Don’t you know? We may have not been bones but what remained of us of what the world stripped away was given a new command in the valley. The valley, our lowest point of life, was shaken and rattled until it stood at the command of God. Our lifelessness was renewed when His Spirit breathed in us freshness untold. Before He had a vision of us, we were surrounded by spiritual death. But then there arose potential out of nothingness. Captured by grace and loved on through His mercy, we received in us His gift of a second chance.
There are a lot of things in that particular vision of the valley that would have left me unsettled but I only had to turn to the One who was commanding the change in me and see the love in His eyes for me.
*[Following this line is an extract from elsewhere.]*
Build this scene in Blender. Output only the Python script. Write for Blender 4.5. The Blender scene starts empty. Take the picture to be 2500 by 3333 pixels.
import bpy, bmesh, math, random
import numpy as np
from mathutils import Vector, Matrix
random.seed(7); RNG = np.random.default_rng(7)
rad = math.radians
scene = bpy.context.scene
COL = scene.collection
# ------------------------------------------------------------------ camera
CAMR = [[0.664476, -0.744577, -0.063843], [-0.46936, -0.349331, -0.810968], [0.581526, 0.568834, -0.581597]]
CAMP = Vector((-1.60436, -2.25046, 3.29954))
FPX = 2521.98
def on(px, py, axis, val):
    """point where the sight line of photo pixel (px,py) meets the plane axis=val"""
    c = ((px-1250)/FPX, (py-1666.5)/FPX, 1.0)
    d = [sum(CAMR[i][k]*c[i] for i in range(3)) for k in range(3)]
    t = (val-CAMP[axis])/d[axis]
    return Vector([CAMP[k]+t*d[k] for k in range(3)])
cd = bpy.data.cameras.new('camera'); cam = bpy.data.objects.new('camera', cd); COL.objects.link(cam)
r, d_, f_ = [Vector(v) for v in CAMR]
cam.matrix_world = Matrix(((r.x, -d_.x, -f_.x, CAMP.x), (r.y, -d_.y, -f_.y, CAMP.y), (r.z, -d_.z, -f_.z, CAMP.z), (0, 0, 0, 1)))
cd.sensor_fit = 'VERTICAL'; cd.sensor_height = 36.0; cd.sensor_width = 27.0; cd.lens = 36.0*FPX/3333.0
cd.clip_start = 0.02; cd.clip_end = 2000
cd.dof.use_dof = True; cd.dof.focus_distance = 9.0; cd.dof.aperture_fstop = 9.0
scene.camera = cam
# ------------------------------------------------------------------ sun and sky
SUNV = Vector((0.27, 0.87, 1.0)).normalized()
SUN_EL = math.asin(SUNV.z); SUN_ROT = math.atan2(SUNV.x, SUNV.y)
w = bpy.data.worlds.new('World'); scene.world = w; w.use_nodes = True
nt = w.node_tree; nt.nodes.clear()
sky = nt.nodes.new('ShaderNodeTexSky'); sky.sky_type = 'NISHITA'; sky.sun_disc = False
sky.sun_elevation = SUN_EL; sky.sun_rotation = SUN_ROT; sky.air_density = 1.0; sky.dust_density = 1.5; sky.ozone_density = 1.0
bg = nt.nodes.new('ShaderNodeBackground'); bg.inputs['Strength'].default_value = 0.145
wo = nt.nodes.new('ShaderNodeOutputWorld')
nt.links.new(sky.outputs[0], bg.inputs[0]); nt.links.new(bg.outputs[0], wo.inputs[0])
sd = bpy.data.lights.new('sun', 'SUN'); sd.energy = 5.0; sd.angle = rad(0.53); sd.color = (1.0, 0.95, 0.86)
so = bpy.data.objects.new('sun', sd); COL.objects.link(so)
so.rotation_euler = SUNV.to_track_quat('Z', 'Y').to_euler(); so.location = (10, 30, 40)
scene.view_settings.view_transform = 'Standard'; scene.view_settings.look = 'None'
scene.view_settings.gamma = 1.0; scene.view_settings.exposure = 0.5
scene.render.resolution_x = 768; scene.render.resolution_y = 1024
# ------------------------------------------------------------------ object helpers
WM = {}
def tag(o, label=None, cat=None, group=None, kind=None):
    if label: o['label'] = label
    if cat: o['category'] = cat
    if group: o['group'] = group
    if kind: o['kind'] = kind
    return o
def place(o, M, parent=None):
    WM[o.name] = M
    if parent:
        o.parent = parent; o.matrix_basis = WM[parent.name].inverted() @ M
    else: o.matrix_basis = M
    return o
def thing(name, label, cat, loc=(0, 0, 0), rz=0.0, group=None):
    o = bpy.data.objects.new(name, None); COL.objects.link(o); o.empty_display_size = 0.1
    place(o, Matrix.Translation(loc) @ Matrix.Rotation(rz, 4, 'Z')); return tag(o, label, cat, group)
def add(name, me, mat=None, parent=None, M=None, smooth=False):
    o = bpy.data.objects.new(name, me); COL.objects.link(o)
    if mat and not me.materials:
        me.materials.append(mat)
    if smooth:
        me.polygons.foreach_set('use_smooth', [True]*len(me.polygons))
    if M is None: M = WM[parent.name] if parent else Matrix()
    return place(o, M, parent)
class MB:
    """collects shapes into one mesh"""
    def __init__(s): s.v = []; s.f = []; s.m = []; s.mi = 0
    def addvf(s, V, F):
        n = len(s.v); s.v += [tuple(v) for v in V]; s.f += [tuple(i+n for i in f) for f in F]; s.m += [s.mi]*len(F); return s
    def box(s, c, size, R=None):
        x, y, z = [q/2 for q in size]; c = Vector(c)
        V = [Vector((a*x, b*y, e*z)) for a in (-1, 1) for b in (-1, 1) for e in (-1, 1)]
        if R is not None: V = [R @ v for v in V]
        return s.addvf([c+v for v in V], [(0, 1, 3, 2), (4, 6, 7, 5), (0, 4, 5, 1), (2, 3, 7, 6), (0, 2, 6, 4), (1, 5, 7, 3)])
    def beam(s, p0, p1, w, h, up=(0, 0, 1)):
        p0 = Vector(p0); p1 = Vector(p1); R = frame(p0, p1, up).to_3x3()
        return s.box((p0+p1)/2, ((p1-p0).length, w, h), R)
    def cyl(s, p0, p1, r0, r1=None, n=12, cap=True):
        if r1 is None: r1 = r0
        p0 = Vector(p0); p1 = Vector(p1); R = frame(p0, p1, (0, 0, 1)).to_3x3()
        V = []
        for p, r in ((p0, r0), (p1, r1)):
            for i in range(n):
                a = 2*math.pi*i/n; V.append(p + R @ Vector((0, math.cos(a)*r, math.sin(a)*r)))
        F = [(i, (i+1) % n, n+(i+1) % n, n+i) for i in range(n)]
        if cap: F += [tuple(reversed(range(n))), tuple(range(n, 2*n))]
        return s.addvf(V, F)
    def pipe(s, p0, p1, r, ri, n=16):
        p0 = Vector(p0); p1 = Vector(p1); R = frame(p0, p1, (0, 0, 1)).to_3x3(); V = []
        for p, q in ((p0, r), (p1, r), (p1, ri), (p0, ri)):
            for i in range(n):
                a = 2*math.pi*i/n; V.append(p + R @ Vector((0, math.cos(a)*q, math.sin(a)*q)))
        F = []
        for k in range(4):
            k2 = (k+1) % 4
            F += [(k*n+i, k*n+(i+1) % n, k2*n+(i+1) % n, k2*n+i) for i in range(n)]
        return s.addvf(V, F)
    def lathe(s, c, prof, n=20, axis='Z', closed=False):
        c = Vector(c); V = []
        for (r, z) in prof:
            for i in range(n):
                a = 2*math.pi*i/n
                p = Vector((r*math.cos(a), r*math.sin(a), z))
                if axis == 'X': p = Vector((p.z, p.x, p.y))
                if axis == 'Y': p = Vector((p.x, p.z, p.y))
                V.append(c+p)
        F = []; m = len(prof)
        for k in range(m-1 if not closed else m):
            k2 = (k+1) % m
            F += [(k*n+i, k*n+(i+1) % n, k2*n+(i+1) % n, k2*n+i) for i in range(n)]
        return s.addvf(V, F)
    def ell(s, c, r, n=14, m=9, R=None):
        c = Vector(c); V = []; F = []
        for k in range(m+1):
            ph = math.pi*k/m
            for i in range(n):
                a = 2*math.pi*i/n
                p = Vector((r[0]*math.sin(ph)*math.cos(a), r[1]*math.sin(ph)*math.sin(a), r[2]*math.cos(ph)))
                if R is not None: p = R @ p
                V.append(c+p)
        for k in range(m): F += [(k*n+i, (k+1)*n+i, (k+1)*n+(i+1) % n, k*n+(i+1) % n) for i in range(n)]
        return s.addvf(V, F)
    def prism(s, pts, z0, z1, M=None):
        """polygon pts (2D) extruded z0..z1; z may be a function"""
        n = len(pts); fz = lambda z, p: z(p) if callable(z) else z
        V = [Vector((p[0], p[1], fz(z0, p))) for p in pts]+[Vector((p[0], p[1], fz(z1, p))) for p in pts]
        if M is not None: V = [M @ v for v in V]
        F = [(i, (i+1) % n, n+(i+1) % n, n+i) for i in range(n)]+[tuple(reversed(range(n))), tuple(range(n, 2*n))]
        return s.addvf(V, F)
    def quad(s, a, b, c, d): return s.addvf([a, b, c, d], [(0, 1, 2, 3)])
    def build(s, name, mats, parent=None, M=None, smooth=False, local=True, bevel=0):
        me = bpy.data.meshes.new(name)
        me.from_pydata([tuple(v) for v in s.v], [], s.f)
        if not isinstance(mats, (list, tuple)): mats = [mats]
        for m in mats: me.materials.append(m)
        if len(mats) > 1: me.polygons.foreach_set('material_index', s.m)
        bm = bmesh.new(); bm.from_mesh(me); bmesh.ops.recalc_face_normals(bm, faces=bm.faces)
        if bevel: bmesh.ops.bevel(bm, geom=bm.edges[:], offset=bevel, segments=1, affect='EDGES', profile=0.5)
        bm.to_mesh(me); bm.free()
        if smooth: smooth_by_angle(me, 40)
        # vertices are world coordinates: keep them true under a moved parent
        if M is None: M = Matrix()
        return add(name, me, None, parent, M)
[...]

I only had to look and believe as He did that, there is something alive here, there is something that can be raised up for me. We have all been in that valley. Vision or not, many have been to the place of impossibility just to see Him make it possible.
To see those bones rise to new life and live would have been awesome. But to see what He has done in us is far better. I don’t know what it would have been like there but I know what it is like here. The Bible says, “Therefore we are buried with him by baptism into death: that like as Christ was raised up from the dead by the glory of the Father, even so we also should walk in newness of life. For if we have been planted together in the likeness of his death, we shall be also in the likeness of his resurrection,” (Romans 6:4-5). Because of Christ, we have received another chance to experience a new life outside of the valley. Just because it appears dead, doesn’t mean it’s so. God can raise up the most impossible of situations.